Tempo para cuidar de casa e da família
Um dos críticos mais perspicazes da forma como a humanidade se arranjou em torno do trabalho é o filósofo franco-austríaco André Gorz. Espécie de guru intelectual do movimento de maio de 1968, ele defendia uma reorganização da sociedade para que as pessoas tivessem mais tempo para limpar a casa, cuidar da família e zelar pelo bairro.

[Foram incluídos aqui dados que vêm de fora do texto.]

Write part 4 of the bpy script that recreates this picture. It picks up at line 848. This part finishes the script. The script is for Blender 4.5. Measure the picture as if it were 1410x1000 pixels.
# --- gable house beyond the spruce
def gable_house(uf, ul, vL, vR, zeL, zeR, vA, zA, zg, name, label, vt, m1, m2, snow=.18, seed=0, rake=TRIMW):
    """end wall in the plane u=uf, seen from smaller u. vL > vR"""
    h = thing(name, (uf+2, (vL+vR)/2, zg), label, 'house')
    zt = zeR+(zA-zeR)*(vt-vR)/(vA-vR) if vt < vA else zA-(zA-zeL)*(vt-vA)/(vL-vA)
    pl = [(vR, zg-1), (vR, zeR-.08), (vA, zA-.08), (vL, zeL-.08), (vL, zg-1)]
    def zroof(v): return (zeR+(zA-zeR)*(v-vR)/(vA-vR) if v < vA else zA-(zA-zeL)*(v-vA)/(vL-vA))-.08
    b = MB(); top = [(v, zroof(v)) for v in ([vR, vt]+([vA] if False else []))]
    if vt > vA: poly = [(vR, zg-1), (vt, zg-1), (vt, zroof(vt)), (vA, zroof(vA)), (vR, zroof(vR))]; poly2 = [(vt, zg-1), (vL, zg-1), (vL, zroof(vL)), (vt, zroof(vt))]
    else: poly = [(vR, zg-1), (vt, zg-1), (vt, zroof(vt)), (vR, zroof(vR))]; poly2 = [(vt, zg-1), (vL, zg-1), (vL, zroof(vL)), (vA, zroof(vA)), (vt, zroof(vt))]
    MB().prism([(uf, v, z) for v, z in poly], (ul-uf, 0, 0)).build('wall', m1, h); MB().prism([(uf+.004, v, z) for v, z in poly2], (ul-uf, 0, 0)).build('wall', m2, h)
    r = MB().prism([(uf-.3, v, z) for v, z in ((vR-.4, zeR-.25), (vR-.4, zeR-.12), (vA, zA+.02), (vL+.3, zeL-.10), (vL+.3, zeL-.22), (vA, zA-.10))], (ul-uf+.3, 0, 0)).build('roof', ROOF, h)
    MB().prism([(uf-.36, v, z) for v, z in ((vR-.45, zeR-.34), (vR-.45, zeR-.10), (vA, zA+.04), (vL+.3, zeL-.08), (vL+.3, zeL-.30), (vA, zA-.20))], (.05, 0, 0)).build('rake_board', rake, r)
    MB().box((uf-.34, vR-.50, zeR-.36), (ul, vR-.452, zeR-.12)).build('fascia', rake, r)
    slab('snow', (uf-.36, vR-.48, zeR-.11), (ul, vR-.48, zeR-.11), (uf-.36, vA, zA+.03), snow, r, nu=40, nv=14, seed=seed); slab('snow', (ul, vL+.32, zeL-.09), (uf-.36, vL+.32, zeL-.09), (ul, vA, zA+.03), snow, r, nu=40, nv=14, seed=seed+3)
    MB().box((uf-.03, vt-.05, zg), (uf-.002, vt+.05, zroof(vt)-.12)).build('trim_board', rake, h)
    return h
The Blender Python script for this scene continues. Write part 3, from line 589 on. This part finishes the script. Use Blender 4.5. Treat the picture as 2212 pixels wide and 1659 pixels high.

Gorz defendia já naquela época o pagamento de uma renda básica universal para que todas as pessoas realmente se dedicassem ao chamado "trabalho reprodutivo". Inclusive, essa seria uma alternativa aos serviços públicos prestados pelo Estado - mas não uma alternativa via mercado, mediante a compra de serviços prestados por profissionais geralmente precarizados.
A proposta de Gorz é tão simples quanto revolucionária: talvez precisemos apenas de tempo para lidar com as tarefas do dia-a-dia às quais a humanidade sempre se dedicou, mas que tão avidamente tentamos repassar a outros hoje em dia. Ou seja, em vez de pagar uma babá, eu cuido das crianças. Em vez de contratar uma faxineira, eu limpo a minha privada.
Nesse sentido, os robôs do Google são mais do que bem-vindos para dar uma força, claro. Mas em nada vão inovar se servirem apenas para terceirizarmos responsabilidades básicas. Ou para ganharmos tempo não para curtir a casa ou a família - mas para, vejam só, trabalhar ainda mais.